— START Stored data —

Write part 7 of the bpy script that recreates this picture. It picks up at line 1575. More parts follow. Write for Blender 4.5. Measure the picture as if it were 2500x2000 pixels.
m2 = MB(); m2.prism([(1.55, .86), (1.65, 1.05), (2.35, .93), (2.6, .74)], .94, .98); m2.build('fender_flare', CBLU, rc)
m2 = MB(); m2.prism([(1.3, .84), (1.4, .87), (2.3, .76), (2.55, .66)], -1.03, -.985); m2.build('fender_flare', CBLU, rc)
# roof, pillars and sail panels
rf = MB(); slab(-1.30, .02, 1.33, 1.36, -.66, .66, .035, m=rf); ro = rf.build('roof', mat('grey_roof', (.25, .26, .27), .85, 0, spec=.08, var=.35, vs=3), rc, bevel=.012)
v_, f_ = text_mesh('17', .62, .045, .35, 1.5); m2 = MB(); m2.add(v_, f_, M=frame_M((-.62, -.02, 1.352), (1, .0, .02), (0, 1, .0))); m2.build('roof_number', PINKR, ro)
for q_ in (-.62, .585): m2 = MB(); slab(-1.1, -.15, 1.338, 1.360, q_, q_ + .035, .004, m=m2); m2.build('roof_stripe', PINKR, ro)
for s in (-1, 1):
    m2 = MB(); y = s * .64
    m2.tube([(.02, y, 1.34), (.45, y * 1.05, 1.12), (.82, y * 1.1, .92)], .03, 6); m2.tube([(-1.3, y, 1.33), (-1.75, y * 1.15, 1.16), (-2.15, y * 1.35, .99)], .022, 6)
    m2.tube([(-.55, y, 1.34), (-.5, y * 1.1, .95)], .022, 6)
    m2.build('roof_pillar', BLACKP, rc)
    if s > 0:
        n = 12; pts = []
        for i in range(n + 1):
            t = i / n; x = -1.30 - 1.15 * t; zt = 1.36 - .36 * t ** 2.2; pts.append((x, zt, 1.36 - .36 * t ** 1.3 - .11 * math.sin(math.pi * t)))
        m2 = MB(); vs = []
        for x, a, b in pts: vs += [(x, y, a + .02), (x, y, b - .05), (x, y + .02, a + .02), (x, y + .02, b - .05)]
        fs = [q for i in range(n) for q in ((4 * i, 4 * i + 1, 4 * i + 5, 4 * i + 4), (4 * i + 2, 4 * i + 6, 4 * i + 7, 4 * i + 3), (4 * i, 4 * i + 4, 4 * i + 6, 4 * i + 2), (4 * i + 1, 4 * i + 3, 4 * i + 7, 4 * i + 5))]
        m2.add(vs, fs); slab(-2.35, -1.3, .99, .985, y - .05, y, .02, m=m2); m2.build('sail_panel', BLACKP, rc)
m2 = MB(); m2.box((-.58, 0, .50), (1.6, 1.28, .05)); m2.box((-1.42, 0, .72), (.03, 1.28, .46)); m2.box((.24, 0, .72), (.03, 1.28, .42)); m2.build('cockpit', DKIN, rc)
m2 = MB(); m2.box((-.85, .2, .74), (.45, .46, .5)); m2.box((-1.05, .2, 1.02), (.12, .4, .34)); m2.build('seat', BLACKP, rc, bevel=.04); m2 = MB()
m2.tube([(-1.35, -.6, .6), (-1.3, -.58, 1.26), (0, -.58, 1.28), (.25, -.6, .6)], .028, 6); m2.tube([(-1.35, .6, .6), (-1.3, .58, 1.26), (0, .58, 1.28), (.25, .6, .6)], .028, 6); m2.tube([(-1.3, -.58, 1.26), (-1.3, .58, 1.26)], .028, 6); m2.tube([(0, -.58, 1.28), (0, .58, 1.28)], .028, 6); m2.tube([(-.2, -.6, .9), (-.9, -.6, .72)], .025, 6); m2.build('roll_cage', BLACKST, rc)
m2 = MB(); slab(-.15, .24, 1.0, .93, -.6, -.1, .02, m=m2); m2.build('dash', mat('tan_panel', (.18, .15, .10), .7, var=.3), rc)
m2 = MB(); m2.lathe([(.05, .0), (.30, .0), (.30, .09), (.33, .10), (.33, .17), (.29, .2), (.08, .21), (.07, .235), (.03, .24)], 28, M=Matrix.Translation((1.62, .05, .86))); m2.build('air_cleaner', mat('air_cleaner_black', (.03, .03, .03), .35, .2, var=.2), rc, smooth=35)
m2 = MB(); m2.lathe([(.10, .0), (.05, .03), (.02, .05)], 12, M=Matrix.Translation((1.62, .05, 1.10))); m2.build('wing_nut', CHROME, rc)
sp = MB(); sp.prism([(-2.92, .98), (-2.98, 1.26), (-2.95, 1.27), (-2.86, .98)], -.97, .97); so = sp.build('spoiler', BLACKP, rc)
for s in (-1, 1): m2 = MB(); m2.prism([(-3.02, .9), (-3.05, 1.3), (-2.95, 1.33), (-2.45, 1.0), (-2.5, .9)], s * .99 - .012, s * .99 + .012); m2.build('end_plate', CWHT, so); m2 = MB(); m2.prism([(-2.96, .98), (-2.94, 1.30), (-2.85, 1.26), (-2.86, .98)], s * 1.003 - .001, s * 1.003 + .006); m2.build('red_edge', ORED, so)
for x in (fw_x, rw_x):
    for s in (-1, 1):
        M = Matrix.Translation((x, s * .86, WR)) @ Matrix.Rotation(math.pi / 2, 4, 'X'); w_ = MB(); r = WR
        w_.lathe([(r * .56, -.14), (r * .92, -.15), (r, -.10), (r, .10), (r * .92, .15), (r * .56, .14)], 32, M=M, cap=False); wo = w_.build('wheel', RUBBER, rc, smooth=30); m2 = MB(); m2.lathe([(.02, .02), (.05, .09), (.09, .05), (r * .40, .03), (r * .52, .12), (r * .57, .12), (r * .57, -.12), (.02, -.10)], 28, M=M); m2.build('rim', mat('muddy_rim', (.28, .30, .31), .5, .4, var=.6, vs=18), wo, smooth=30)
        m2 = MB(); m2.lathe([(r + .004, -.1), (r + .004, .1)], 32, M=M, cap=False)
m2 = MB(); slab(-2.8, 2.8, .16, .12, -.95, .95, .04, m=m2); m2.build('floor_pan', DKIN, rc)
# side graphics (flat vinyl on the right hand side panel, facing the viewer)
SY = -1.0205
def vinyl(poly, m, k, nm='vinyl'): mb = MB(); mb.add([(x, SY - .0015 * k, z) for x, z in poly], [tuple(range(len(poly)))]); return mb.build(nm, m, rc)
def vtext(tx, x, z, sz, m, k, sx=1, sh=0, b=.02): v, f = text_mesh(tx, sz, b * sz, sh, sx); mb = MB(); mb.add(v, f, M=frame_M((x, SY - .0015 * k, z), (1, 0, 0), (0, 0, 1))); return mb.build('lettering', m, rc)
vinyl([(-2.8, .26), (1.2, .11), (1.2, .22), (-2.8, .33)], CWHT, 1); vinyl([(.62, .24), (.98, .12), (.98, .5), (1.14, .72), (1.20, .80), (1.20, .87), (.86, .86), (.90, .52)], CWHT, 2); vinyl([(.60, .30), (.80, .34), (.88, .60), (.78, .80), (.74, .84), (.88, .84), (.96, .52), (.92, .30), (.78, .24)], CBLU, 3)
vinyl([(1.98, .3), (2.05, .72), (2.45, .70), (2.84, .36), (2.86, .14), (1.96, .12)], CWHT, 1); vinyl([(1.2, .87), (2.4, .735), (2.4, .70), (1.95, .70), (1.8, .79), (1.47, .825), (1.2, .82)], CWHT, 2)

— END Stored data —

◆ **Goal**
Using the data above, return each line exactly as written.

◆ **Answer**
Write part 7 of the bpy script that recreates this picture. It picks up at line 1575. More parts follow. Write for Blender 4.5. Measure the picture as if it were 2500x2000 pixels.
m2 = MB(); m2.prism([(1.55, .86), (1.65, 1.05), (2.35, .93), (2.6, .74)], .94, .98); m2.build('fender_flare', CBLU, rc)
m2 = MB(); m2.prism([(1.3, .84), (1.4, .87), (2.3, .76), (2.55, .66)], -1.03, -.985); m2.build('fender_flare', CBLU, rc)
# roof, pillars and sail panels
rf = MB(); slab(-1.30, .02, 1.33, 1.36, -.66, .66, .035, m=rf); ro = rf.build('roof', mat('grey_roof', (.25, .26, .27), .85, 0, spec=.08, var=.35, vs=3), rc, bevel=.012)
v_, f_ = text_mesh('17', .62, .045, .35, 1.5); m2 = MB(); m2.add(v_, f_, M=frame_M((-.62, -.02, 1.352), (1, .0, .02), (0, 1, .0))); m2.build('roof_number', PINKR, ro)
for q_ in (-.62, .585): m2 = MB(); slab(-1.1, -.15, 1.338, 1.360, q_, q_ + .035, .004, m=m2); m2.build('roof_stripe', PINKR, ro)
for s in (-1, 1):
    m2 = MB(); y = s * .64
    m2.tube([(.02, y, 1.34), (.45, y * 1.05, 1.12), (.82, y * 1.1, .92)], .03, 6); m2.tube([(-1.3, y, 1.33), (-1.75, y * 1.15, 1.16), (-2.15, y * 1.35, .99)], .022, 6)
    m2.tube([(-.55, y, 1.34), (-.5, y * 1.1, .95)], .022, 6)
    m2.build('roof_pillar', BLACKP, rc)
    if s > 0:
        n = 12; pts = []
        for i in range(n + 1):
            t = i / n; x = -1.30 - 1.15 * t; zt = 1.36 - .36 * t ** 2.2; pts.append((x, zt, 1.36 - .36 * t ** 1.3 - .11 * math.sin(math.pi * t)))
        m2 = MB(); vs = []
        for x, a, b in pts: vs += [(x, y, a + .02), (x, y, b - .05), (x, y + .02, a + .02), (x, y + .02, b - .05)]
        fs = [q for i in range(n) for q in ((4 * i, 4 * i + 1, 4 * i + 5, 4 * i + 4), (4 * i + 2, 4 * i + 6, 4 * i + 7, 4 * i + 3), (4 * i, 4 * i + 4, 4 * i + 6, 4 * i + 2), (4 * i + 1, 4 * i + 3, 4 * i + 7, 4 * i + 5))]
        m2.add(vs, fs); slab(-2.35, -1.3, .99, .985, y - .05, y, .02, m=m2); m2.build('sail_panel', BLACKP, rc)
m2 = MB(); m2.box((-.58, 0, .50), (1.6, 1.28, .05)); m2.box((-1.42, 0, .72), (.03, 1.28, .46)); m2.box((.24, 0, .72), (.03, 1.28, .42)); m2.build('cockpit', DKIN, rc)
m2 = MB(); m2.box((-.85, .2, .74), (.45, .46, .5)); m2.box((-1.05, .2, 1.02), (.12, .4, .34)); m2.build('seat', BLACKP, rc, bevel=.04); m2 = MB()
m2.tube([(-1.35, -.6, .6), (-1.3, -.58, 1.26), (0, -.58, 1.28), (.25, -.6, .6)], .028, 6); m2.tube([(-1.35, .6, .6), (-1.3, .58, 1.26), (0, .58, 1.28), (.25, .6, .6)], .028, 6); m2.tube([(-1.3, -.58, 1.26), (-1.3, .58, 1.26)], .028, 6); m2.tube([(0, -.58, 1.28), (0, .58, 1.28)], .028, 6); m2.tube([(-.2, -.6, .9), (-.9, -.6, .72)], .025, 6); m2.build('roll_cage', BLACKST, rc)
m2 = MB(); slab(-.15, .24, 1.0, .93, -.6, -.1, .02, m=m2); m2.build('dash', mat('tan_panel', (.18, .15, .10), .7, var=.3), rc)
m2 = MB(); m2.lathe([(.05, .0), (.30, .0), (.30, .09), (.33, .10), (.33, .17), (.29, .2), (.08, .21), (.07, .235), (.03, .24)], 28, M=Matrix.Translation((1.62, .05, .86))); m2.build('air_cleaner', mat('air_cleaner_black', (.03, .03, .03), .35, .2, var=.2), rc, smooth=35)
m2 = MB(); m2.lathe([(.10, .0), (.05, .03), (.02, .05)], 12, M=Matrix.Translation((1.62, .05, 1.10))); m2.build('wing_nut', CHROME, rc)
sp = MB(); sp.prism([(-2.92, .98), (-2.98, 1.26), (-2.95, 1.27), (-2.86, .98)], -.97, .97); so = sp.build('spoiler', BLACKP, rc)
for s in (-1, 1): m2 = MB(); m2.prism([(-3.02, .9), (-3.05, 1.3), (-2.95, 1.33), (-2.45, 1.0), (-2.5, .9)], s * .99 - .012, s * .99 + .012); m2.build('end_plate', CWHT, so); m2 = MB(); m2.prism([(-2.96, .98), (-2.94, 1.30), (-2.85, 1.26), (-2.86, .98)], s * 1.003 - .001, s * 1.003 + .006); m2.build('red_edge', ORED, so)
for x in (fw_x, rw_x):
    for s in (-1, 1):
        M = Matrix.Translation((x, s * .86, WR)) @ Matrix.Rotation(math.pi / 2, 4, 'X'); w_ = MB(); r = WR
        w_.lathe([(r * .56, -.14), (r * .92, -.15), (r, -.10), (r, .10), (r * .92, .15), (r * .56, .14)], 32, M=M, cap=False); wo = w_.build('wheel', RUBBER, rc, smooth=30); m2 = MB(); m2.lathe([(.02, .02), (.05, .09), (.09, .05), (r * .40, .03), (r * .52, .12), (r * .57, .12), (r * .57, -.12), (.02, -.10)], 28, M=M); m2.build('rim', mat('muddy_rim', (.28, .30, .31), .5, .4, var=.6, vs=18), wo, smooth=30)
        m2 = MB(); m2.lathe([(r + .004, -.1), (r + .004, .1)], 32, M=M, cap=False)
m2 = MB(); slab(-2.8, 2.8, .16, .12, -.95, .95, .04, m=m2); m2.build('floor_pan', DKIN, rc)
# side graphics (flat vinyl on the right hand side panel, facing the viewer)
SY = -1.0205
def vinyl(poly, m, k, nm='vinyl'): mb = MB(); mb.add([(x, SY - .0015 * k, z) for x, z in poly], [tuple(range(len(poly)))]); return mb.build(nm, m, rc)
def vtext(tx, x, z, sz, m, k, sx=1, sh=0, b=.02): v, f = text_mesh(tx, sz, b * sz, sh, sx); mb = MB(); mb.add(v, f, M=frame_M((x, SY - .0015 * k, z), (1, 0, 0), (0, 0, 1))); return mb.build('lettering', m, rc)
vinyl([(-2.8, .26), (1.2, .11), (1.2, .22), (-2.8, .33)], CWHT, 1); vinyl([(.62, .24), (.98, .12), (.98, .5), (1.14, .72), (1.20, .80), (1.20, .87), (.86, .86), (.90, .52)], CWHT, 2); vinyl([(.60, .30), (.80, .34), (.88, .60), (.78, .80), (.74, .84), (.88, .84), (.96, .52), (.92, .30), (.78, .24)], CBLU, 3)
vinyl([(1.98, .3), (2.05, .72), (2.45, .70), (2.84, .36), (2.86, .14), (1.96, .12)], CWHT, 1); vinyl([(1.2, .87), (2.4, .735), (2.4, .70), (1.95, .70), (1.8, .79), (1.47, .825), (1.2, .82)], CWHT, 2)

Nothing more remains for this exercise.